Bertinotti è critico sul lavoro dei sindacalisti italiani ma non spiega le loro azioni (o non-azioni) e i loro tentativi di stancare il movimento – gli sciopero di due, quattro oppure otto ore, alcune volte ‘articolati’ in regioni diverse, e molto spesso dilazionati nei mesi. Rifondazione, che ha ancora un appoggio dei lavoratori e dei giovani, non indica nessuna strategia per la vittoria o una vigorosa campagna per preparare scioperi generali di durata più lunga e una maggiore determinatezza che potrebbero cacciare il governo Berlusconi.

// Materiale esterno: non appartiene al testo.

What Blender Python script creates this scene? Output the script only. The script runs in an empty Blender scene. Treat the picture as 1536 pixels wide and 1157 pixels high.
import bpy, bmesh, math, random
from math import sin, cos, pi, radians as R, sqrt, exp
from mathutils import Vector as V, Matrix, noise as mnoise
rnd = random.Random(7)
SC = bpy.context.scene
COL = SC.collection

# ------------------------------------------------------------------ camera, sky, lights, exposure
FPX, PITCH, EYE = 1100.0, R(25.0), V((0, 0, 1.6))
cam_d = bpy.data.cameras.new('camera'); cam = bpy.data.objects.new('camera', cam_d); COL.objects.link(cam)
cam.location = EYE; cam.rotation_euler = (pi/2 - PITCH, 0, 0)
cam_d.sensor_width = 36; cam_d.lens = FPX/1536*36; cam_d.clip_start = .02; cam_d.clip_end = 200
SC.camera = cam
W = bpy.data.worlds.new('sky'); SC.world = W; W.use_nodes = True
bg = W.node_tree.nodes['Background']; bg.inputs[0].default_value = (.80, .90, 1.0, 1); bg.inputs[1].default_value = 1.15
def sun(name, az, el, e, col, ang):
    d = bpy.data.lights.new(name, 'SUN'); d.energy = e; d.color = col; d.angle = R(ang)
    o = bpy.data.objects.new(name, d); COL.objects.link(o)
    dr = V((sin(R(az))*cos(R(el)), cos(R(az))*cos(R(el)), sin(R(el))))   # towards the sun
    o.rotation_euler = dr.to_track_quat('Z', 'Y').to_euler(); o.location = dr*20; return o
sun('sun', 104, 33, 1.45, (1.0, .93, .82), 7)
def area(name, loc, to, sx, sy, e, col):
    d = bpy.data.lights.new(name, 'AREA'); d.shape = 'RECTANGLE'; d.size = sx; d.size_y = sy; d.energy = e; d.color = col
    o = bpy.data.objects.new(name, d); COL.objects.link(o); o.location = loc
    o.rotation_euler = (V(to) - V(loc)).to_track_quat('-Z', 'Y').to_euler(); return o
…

Dove è il programma di Rifondazione per combattere contro i tagli e le privatizzazioni? Lotta per la proprietà pubblica delle banche, delle grandi industrie (FIAT,ALITALIA,PARMALAT ecc.) e per la pianificazione democratica di tutte le risorse? Se si, perché non lo si dice nel suo programma?

Reti e partiti

Bertinotti sostiene che il "movimento dei movimenti" abbia “sfidato la forma-partito... proponendo invece la nozione di reti e connessioni di gruppi, associazioni, partiti e giornali”. I Marxisti non si oppongono a nuovi metodi d’organizzazione e di coordinamento. Tra le nuove generazioni di militanti c’è un sano rifiuto di metodi di dirigenza dall’alto, burocratici e stalinisti. Molti di loro si oppongono al concetto di partito o di partiti. Ma mentre ciò è comprensibile, è sbagliato dare un qualsiasi credito all’idea che una rivoluzione (la totale trasformazione della società su basi socialiste) possa essere portata avanti senza un Partito Rivoluzionario capace non solo di discussioni complessive ma anche d’azione decisiva e unita. Le Reti e i Social Forum sono utili. Ma essi non possono sostituire un Partito Socialista Rivoluzionario che abbia: idee chiare, la capacità di prevedere le linee principali degli eventi e con un programma di richieste socialiste per far avanzare il movimento dei lavoratori.

"I sindacati europei hanno deciso di non chiamare la gente a uno sciopero generale contro la guerra", scrive Bertinotti, come se essi potessero semplicemente, dopo decenni di “pace sociale”, accendere la rivolta di massa. Tale azione richiede una seria preparazione e mobilitazione. I leader sindacati, che in maggioranza prediligono la “concertazione” con i padroni, non hanno avuto né la convinzione, né la volontà di organizzare tale sciopero.

Bertinotti non è critico nei confronti del movimento antiglobalizzazione. Non indica che la composizione di classe di questo movimento è mista e il fatto che molti dei suoi leader difendono il capitalismo (“dal volto umano”) piuttosto che opporvisi. Egli stesso indica, tuttavia, che nel movimento antiglobalizzazione si possa sviluppare “la tentazione a fuggire dalla politica”. Come si può contestare questo senza spiegare il bisogno del Partito rivoluzionario? I capitalisti sono ben organizzati per sconfiggere le lotte dei lavoratori, arrivano persino al punto di tenere molti sindacalisti in pugno. Parole su una ipotetica “alternativa di sinistra europea (che) possa trovare la sua strategia solo con il movimento antiglobalizzazione” non sono adeguate a questo scopo.

Ora che le maggiori riforme sono messe fuori discussione, Bertinotti avverte, come se avesse scoperto l’acqua calda, che “le forze della Sinistra Europea non possono dipendere dalla Socialdemocrazia”. Come dimostra l’esempio svedese, la socialdemocrazia in Europa non rappresenta più una forza riformista di sinistra. Sono diventati “partiti delle contro-riforme”. Ma la soluzione che propone Bertinotti (che “essi devono adottare un’iniziativa unita e radicale”) non fa menzione di socialismo o comunismo.

Bertinotti finisce il suo articolo con un avviso che: “Non solo le prospettive per la sinistra e il movimento anti-globalizzazione, ma addirittura l’esistenza dell’Europa come un’entità autonoma è a rischio”. Questo forse significa che vuole difendere non solo il capitalismo italiano ma anche quello europeo dalle usurpazioni dell’imperialismo USA? Noi speriamo di no, ma il Segretario del Partito della Rifondazione Comunista, deve contrapporre al riformismo la più chiara politica e pratica marxista, per sfruttare pienamente i vantaggi di una situazione favorevole alla costruzione di un partito rivoluzionario.